Naturally, this being an English countryside retreat, we have a roast dinner – we opt for The Green Man Lindsell in Dunmow, which has everything you could want from a British pub.

My beef roast comes with all the trimmings – Yorkshire puddings, thick gravy, roast potatoes and vegetables – while my friend’s lamb basically falls off the bone. All washed down with a rich merlot. 

The beauty of this kind of holiday is not just the quirky nature of our accommodation – although it truly is one-of-a-kind, as we find ourselves slightly taken aback as we walk towards our carriage after our walk. 

There’s something unique about staying inside a train.

It’s not just the comforts and furnishings that make the weekend such a hit – it’s the quiet ambience and immersion in nature. 

As Sir David Attenborough once said: ‘It seems to me that the natural world is the greatest source of excitement; the greatest source of visual beauty; the greatest source of intellectual interest. It is the greatest source of so much in life that makes life worth living.’ 

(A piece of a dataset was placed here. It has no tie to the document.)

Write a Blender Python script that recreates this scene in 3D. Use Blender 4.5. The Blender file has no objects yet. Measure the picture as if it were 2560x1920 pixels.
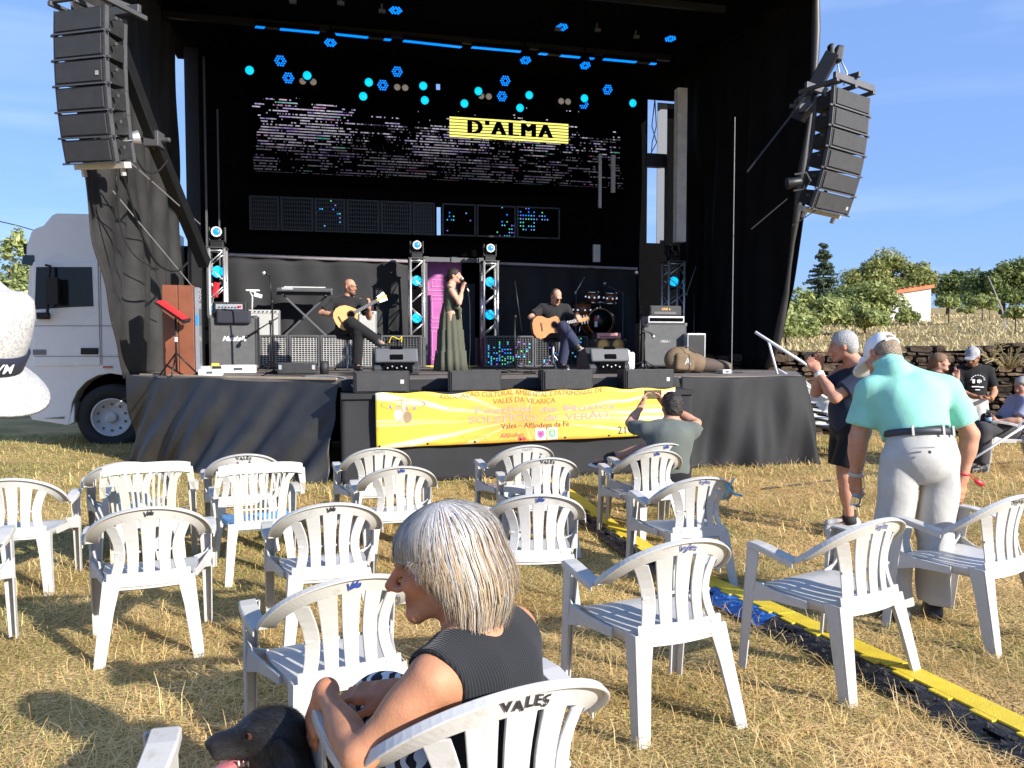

With not a tourist in sight, and only the occasional dog walker and local passing by, it’s the perfect stay for Brits seeking refuge from the grind of everyday life. 

And if you’re keen to holiday with more friends or another couple, you can book the neighbouring Brake Wagon at High Barn Heritage at the same time – a similar train carriage converted into accommodation.

This is a real disconnect – away from the world, the hustle and bustle of daily life, and, perhaps most importantly of all, our phones.